Auseinandersetzung mit eigener Biografie

Eine Sage, in diesem Fall eine sorbische, inspirierte den Schriftsteller auch zu seinem bekanntesten Jugendbuch, "Krabat", 1971 erschienen. Die Geschichte eines Waisenjungen, der sich einem Müller und bösen Zauberer andient, in der Hoffnung auf ein besseres Leben. Preußler setzte sich darin auch mit der eigenen Biografie auseinander, mit der Erfahrung, als junger Mensch von einer totalitären Ideologie verführt worden zu sein.

Bezüge zur eigenen Kindheit scheinen in vielen Büchern auf - auch in denen, die ein wenig im Schatten der ganz großen stehen - etwa "Die Flucht nach Ägypten", eine eigene Version der Weihnachtsgeschichte. "Der besondere Gedanke daran ist, das Heilige Land ist immer und überall. Und auch die Prinzipien, die mit Christi Geburt in die Welt kommen, kommen immer und überall in die Welt und werden neu verhandelt. Und das macht dieses Buch, das sehr komische Stellen hat und auch sehr traurige, zu einem herausragenden Erzählwerk", sagt Tilman Spreckelsen.

Ein großartiges und besonderes Erzählwerk

Überhaupt die Auseinandersetzung mit Tschechien, mit der tschechischen Kultur: Preußler sorgte für die Verbreitung tschechischer Kinderbücher in Deutschland, darunter an vorderster Stelle: Josef Ladas "Kater Mikesch". Er wurde ein bedeutender Vermittler zwischen Deutschland und Tschechien, so Spreckelsen. Preußler sei klar gewesen, "das alte Reichenberg gibt es nicht mehr. Da gibt es auch nichts, was man wiederhaben möchte als Vertriebener". Aber der Ausgleich mit den Tschechen und die Freundschaft mit den Tschechen, das sei ihm wichtig gewesen, sagt Spreckelsen. "Und das ist ihm auch gelungen. Auf mehreren Reisen hat er Freunde gewonnen, die er auch ganz tatkräftig unterstützt hat."
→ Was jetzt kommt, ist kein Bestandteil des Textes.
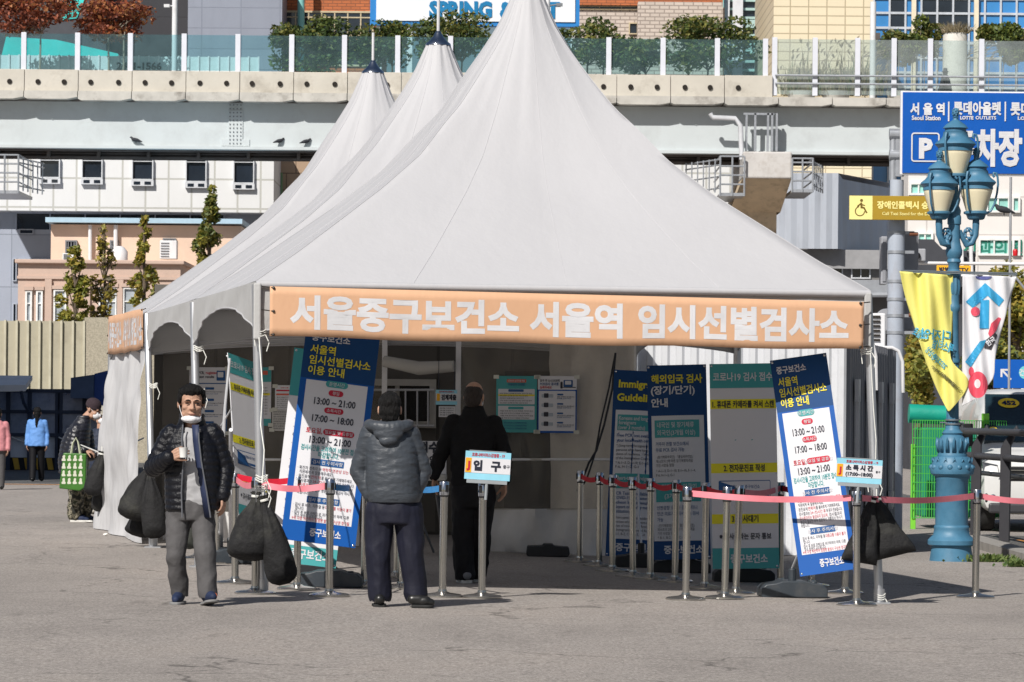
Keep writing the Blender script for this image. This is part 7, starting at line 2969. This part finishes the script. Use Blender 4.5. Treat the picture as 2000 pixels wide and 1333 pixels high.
# quilted jacket, open at the front
mb = MB()
tors = [(376, .02, 996, .212, .165), (376, .02, 950, .218, .165), (374, .02, 900, .21, .16), (371, .03, 862, .195, .14), (371, .035, 846, .165, .12), (371, .035, 834, .115, .105), (371, .03, 824, .098, .095), (371, .025, 808, .092, .09)]
mb.loft([(p(cx, 0).x, cy, p(0, y).z, rx, ry) for cx, cy, y, rx, ry in tors], 30)
chain(mb, [shL, elL, wrL - (wrL - elL).normalized() * .02], [.080, .072, .058])
chain(mb, [shR, elR, wrR + Vector((0, 0, .0))], [.080, .070, .054])
zz = [p(0, y).z for y in (1010, 960, 900, 860, 830, 800)]
xl = [p(x, 0).x for x in (359, 357, 360, 357, 358, 352)]
xr = [p(x, 0).x for x in (412, 404, 393, 388, 386, 392)]


def cutj(co):
    a = np.interp(co[:, 2], zz[::1], xl) if zz[0] < zz[-1] else None
    b = np.interp(co[:, 2], zz, xr)
    return (co[:, 0] > a) & (co[:, 0] < b) & (co[:, 1] < -.01) & ~((co[:, 1] < -.17) & (co[:, 2] > p(0, 905).z))


ch = [([(p(372, 0).x, .02, p(0, 1000).z), (p(372, 0).x, .02, p(0, 815).z)], .19), ([shL, elL, wrL], .075), ([shR, elR, wrR], .075)]
jk = blob('jacket', mb, .0085, NYLON, o, 3, quilt(ch, .050, .0075), cutj, .014)
m = MB()
m.tube([(a - .004, -.145 + .03 * (z > p(0, 850).z), z) for a, z in zip(xl[:5], zz[:5])], .006, 6)
m.tube([(a + .004, -.145 + .03 * (z > p(0, 850).z), z) for a, z in zip(xr[:5], zz[:5])], .006, 6)
m.build('zip', M('zip_grey', S(120, 122, 128), .4, .5), jk)
mb = MB()
mb.add([(a + .006, -.135, z) for a, z in zip(xr[:5], zz[:5])] + [(a - .045, -.105, z) for a, z in zip(xr[:5], zz[:5])], [(i, i + 1, 6 + i, 5 + i) for i in range(4)])
mb.build('lining', NAVYC, jk, solid=.004)
mb = MB()
mb.loft([(p(370, 0).x, .02, p(0, y).z, rx, ry) for y, rx, ry in ((978, .165, .125), (1000, .168, .13), (1015, .155, .12))], 24)
chain(mb, [hipL + Vector((-.0, 0, -.02)), knL, anL + Vector((0, 0, -.005))], [.094, .072, .066])
chain(mb, [hipR + Vector((.0, 0, -.02)), knR, anR + Vector((0, 0, -.01))], [.094, .074, .068])


def trw(co, no):
    co = wrinkle(co, no, .009, (6, 6, 5), 2)
    return wrinkle(co, no, .0045, (12, 12, 9), 7)


zc_ = p(0, 1168).z
blob('trousers', mb, .0095, CHINO, o, 3, trw, lambda co: co[:, 2] < zc_ + .004)
hl, tl_ = p(350, 1181, .09), p(345, 1181, -.13)
hl.z, tl_.z = 0.0, 0.0
mb = MB()
shoe(mb, hl + Vector((0, 0, .012)), tl_ + Vector((0, 0, .012)))
NVS = M('shoe_navy', (.012, .022, .06), .7, var=.15, vs=12)
s1 = blob('shoe', mb, .008, NVS, o, 2)
sole('sole', hl + (tl_ - hl) * .1, tl_, M('sole_grey', (.22, .22, .22), .7), s1, .05)
hr, tr_ = p(404, 1181, -.08), p(424, 1181, -.27)
hr.z, tr_.z = 0.0, .035
mb = MB()
shoe(mb, hr + Vector((0, 0, .014)), tr_ + Vector((0, 0, .014)))
s2 = blob('shoe', mb, .008, NVS, o, 2)
sole('sole', hr + (tr_ - hr) * .1, tr_, M('sole_grey'), s2, .05, .018)
M('sole_orange', (.50, .12, .05), .6)
m = MB()
c = hr + (tr_ - hr) * .45 + Vector((.045, -.03, .06))
m.tube([c + Vector((.012 * cos(a * .5), -.004, .02 * sin(a * .5))) for a in range(13)], .003, 5)
m.build('side_mark', M('sole_orange'), s2)
cc = p(363, 884, -.30)
t = thing('paper_cup', 'white paper cup held in front of the grey shirt by the striding man', 'cup', f.g + cc + Vector((0, 0, 0)))
MB().lathe([(.026, -.035), (.034, .035), (.037, .040), (.033, .040), (.032, .03), (.025, -.03)], n=24).build('cup', M('cup_white', (.78, .78, .76), .6, var=.02), t)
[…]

Zum 100. Geburtstag von Preußler empfiehlt sich das Abtauchen - in den Mühlenweiher und überhaupt in ein großartiges und besonderes Erzählwerk, bevölkert von anarchistischen Hexen, neugierigen Gespenstern und brummbärigen Räubern. Preußler war davon überzeugt, dass man für Kinder nach besten Kräften schreiben müsse. Und mehr noch: Man müsse für die Kinder leben. Auch dank dieser Haltung sind seine Romane Klassiker geworden - und noch immer gegenwärtig.